A plany związane z reprezentacją?
Z reprezentacją niestety nie udało się awansować na mistrzostwa świata. Mamy jednak bardzo dobry skład, mamy świetną drużynę i chcemy dostać się na następną wielką imprezę, którą będzie Euro 2025. Zrobimy wszystko, aby tak się stało.
Wracając do ligi, Bayern jest Waszym głównym konkurentem w wyścigu po tytuł?
Bayern jest jedną z drużyn, które na pewno będą z nami walczyć o mistrzostwo Niemiec. Naciskał też pewnie będzie Frankfurt. Oczywiście są też inne zespoły i w każdym meczu z nami będą walczyć, będą dawały z siebie wszystko. My musimy robić to samo, wiemy to i będziemy starały się wygrywać. Do tego jednak jeszcze długa droga, przygotowujemy się do pierwszego spotkania, chcemy rozpocząć wiosnę bardzo dobrze, a później małymi kroczkami dążyć do naszych celów.
Einfach nur WOW! Ewa Pajor erzielte gegen Prag ihr 1⃣0⃣0⃣. Pflichtspieltor für den VfL!
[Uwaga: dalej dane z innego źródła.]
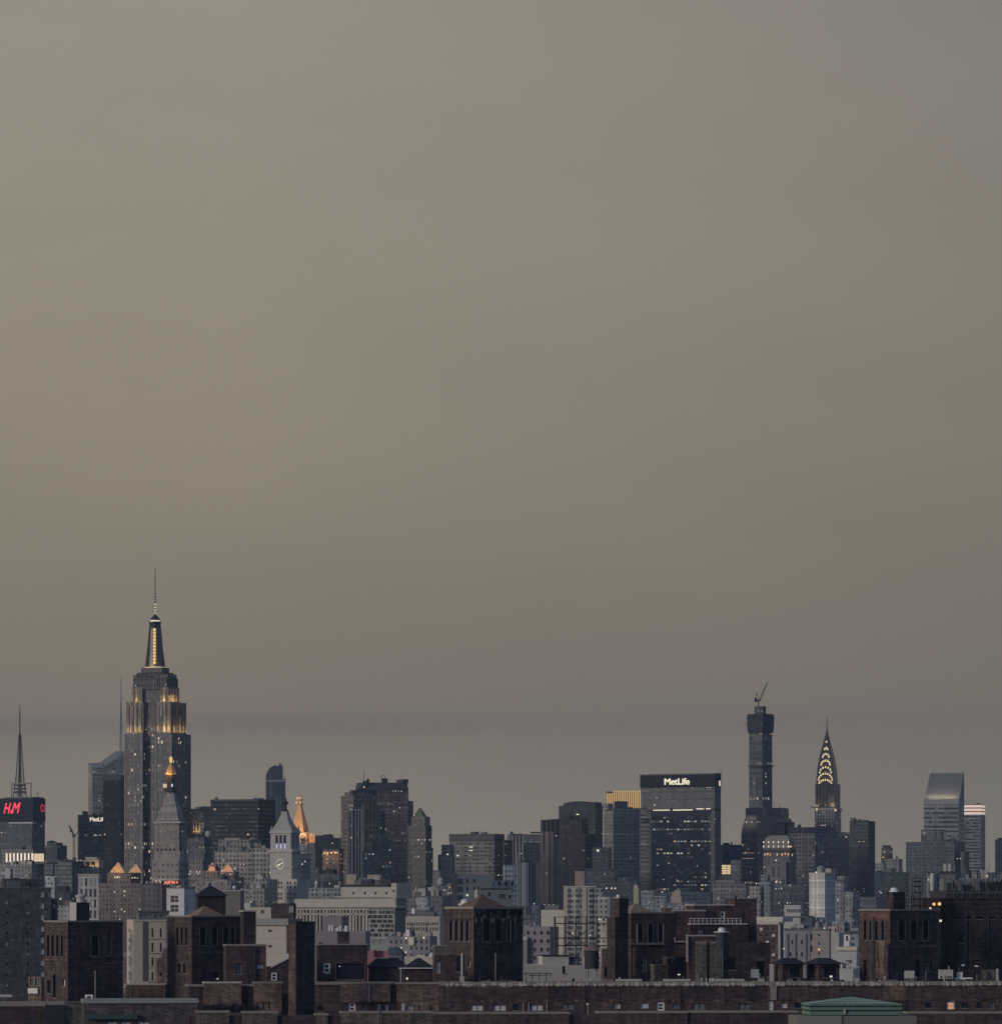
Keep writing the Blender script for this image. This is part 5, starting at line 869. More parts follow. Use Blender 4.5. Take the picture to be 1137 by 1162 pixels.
# ---- below the colonnade
t = Thing('brick_building', 'mauve-grey flat wall below the colonnade with white rooftop equipment', 'building', 415, 2000, -12)
mv = plain('mauve_wall', (.20, .185, .195), streak=.3, scale=.3); t.block('wall', mv, 352, 415, 420, 1057); t.block('upper_wall', mv, 366, 388, 392, 1040.5, 1058, y=6, D=10)
r = random.Random(4)
for k in range(7): px = 373+3*k; w_ = r.uniform(1.2, 3); py = r.uniform(1050, 1055); t.block('roof_unit', M_white, px, px, px+w_, py, 1057.2, y=r.uniform(1, 4), D=2)
t = Thing('glass_building', 'blue-grey glass building with white staggered window frames', 'building', 448, 2100, -34)
gb = plain('glass_green', (.13, .17, .175), rough=.4, streak=.2); t.block('wall', gb, 418, 448, 460, 1033, ws=())
x0, x1, y0, y1, zb, z1 = t.last; wf = plain('mullion_white', (.42, .46, .47), streak=.1); m = MB(); r = random.Random(8); rows = 10; hh = 5.2*2100/F
for k in range(rows+1): m.box(x0, x1, -.15, 0, z1-hh*k-.14, z1-hh*k+.14)
t.part('floor_frame', m, wf)
for k in range(rows):
    x = x0+r.uniform(0, 2)
    while x < x1-1.6:
        w_ = r.choice((1.5, 2.4, 3.2)); w_ = min(w_, x1-x-.4); t.win('window', w_, hh-.5, (x+w_/2, -.06, z1-hh*(k+.5)), 0, 'dark'); t.box('window_frame', wf, x+w_+.02, x+w_+.26, -.14, 0, z1-hh*(k+1)+.15, z1-hh*k-.15); x += w_+r.choice((.3, .3, 1.8))
t.block('side_bands', fac('side_bands_blue', (.13, .15, .18), (.07, .085, .11), 2, 2.2, .7, .5, lit=.01), 447.8, 448.2, 460.3, 1034, y=.4); t.block('roof_rail', M_dark, 418, 448.3, 460.5, 1031.5, 1033, y=-.1); t.block('lower_stage', gb, 415, 452, 462, 1065, y=-2, wf=[(423, 438, 1067, 1072), (450, 451.5, 1068, 1071)], kind='bdouble')
t = Thing('office_building', 'low cream office with two long rows of narrow windows right of the blue-grey glass building', 'building', 498, 2600, -15)
t.block('wall', plain('cream_rows', (.40, .375, .32), streak=.2), 458, 499, 505, 1042, wf=[(462+2.6*k, 463.4+2.6*k, y_, y_+4) for k in range(14) for y_ in (1047, 1052.8)], kind='dark', depth=.5, coping=(M_copingL, .8, .4)); t.clutter(3, 3, [M_mid])
t = Thing('brick_building', 'pink stucco parapet wall with two dark red flues', 'building', 441, 1500, 5); t.block('wall', plain('pink_stucco', (.42, .17, .20), streak=.2), 415, 415.5, 441, 1079.5)
for px in (425.5, 431): t.part('flue', MB().lathe(t.fx(px), -.3, [(.35 if px > 430 else .5, t.z(1086)), (.35 if px > 430 else .5, t.z(1078.5))], 10), plain('flue_red', (.10, .01, .015)))
t = Thing('brick_building', 'jumble of small grey houses between the glass building and the arch-slotted brick tower', 'building', 490, 2000, -14)
t.block('wall', fac('jumble_grey', (.24, .23, .235), (.07, .07, .08), 2.4, 3, .4, .5, lit=.02), 440, 488, 496, 1063); t.clutter(8, 51, [M_mid, M_lite, M_tan, M_white], hs=(1, 3), ws=(1.5, 5)); t.dots('roof_lamp', G_white, [(461, 1065, 1), (481, 1064.5, 1), (455, 1076, .9), (460.5, 1081, .8)], y=-.5)
t.block('lit_wall', plain('butter_wall', (.62, .58, .42)), 463.5, 469.5, 470, 1064, 1073, y=-1, D=3)
t = Thing('brick_building', 'cream rooftop wall with scalloped top behind the small dark hip roofs', 'building', 492, 1700, -5); t.block('wall', plain('cream_scallop', (.50, .47, .38)), 459, 491, 494, 1086); t.block('raised_part', _m['cream_scallop'], 472, 482, 484, 1084, 1086.3, y=1, D=3); t.part('cone_cap', MB().lathe(t.fx(489.5, -1), -1, [(.9, t.z(1086)), (.05, t.z(1080.5))], 8), M_white)
t = Thing('brick_building', 'dark slate mansard house roof with skylight, right of the pink stucco wall', 'building', 452, 1800, -12); t.block('wall', mv, 436, 456, 460, 1084); x0, x1, y0, y1, zb, z1 = t.last; t.part('mansard_roof', MB().pyr(x0-.3, x1+.3, y0-.3, y1+.3, z1, t.z(1075.5), .45), plain('slate_blue', (.08, .09, .11)))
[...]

Wir sind so glücklich darüber, dich in unseren Reihen zu haben, Ewa! Herzlichen Glückwunsch! 💚🔥🎉#SLAWOB #UWCL #VfLWolfsburg pic.twitter.com/cigiMIF2OU
— VfL Wolfsburg Frauen (@VfL_Frauen) October 27, 2022
Muszę zapytać o temat porównywania Ciebie do Roberta Lewandowskiego. Co o tym sądzisz?
Wiemy, że Robert Lewandowski jest świetnym piłkarzem i takie porównania są miłe. Jesteśmy z tego samego kraju, gramy na tej samej pozycji, więc są naturalne. Cieszę się, ponieważ jest to uznany gracz, oglądam go i staram się z tego czerpać, tak by przekładało się to na boisku.
Podobnie jak Lewandowski już dawno wyjechałaś do Niemiec. Odczułaś różnicę między Bundesligą a rozgrywkami w Polsce?
Gdy wyjechałam do Niemiec odczułam sporą różnicę. Treningi, wyższa intensywność. Tak naprawdę w każdym aspekcie jesteśmy troszeczkę z tyłu za Bundesligą. Myślę jednak, że w Polsce piłka kobiet bardzo szybko się rozwija i robimy duże postępy. Dzieje się wiele dobrego po to, żeby kluby czy reprezentacja były coraz silniejsze.
Czego według Ciebie brakuje kobiecej piłce w naszym kraju?
Czy to liga w Niemczech, czy liga francuska to rozgrywki, w które inwestuje się bardzo dużo. My w Polsce też w końcu musimy uwierzyć w to, że piłka nożna kobiet może być atrakcyjna, może przyciągać wielu kibiców czy w to, że możemy grać dobry futbol. Mam nadzieję, że takim punktem zwrotnym będzie gra naszej kadry na dużym turnieju – taki sukces mógłby uświadomić wszystkim jeszcze mocniej, że kobieca piłka w Polsce stoi na dobrym poziomie.
A możesz powiedzieć, czy dostrzegasz jakieś różnice w podejściu, przygotowaniu między sobą a Twoimi młodszymi koleżankami z reprezentacji?
Nie. Teraz na przestrzeni kilku ostatnich lat wszyscy, ja czy moje koleżanki z kadry, zrobiłyśmy ogromny krok do przodu. Chcemy poświęcać się piłce i myślę, że sztab również daje nam wszystko, czego potrzebujemy, wszystko, co najlepsze, na europejskim i wysokim poziomie. Mamy świetną drużynę i skupiamy się na tym, aby wywalczyć awans na duży turniej.
Na koniec powiedz Ewa, czego Ci życzyć wiosną?
Dla sportowca najważniejsze jest zdrowie. Jeśli ono będzie, to wszystko inne przyjdzie łatwiej. Wtedy możemy trenować, poprawiać się i dawać z siebie wszystko.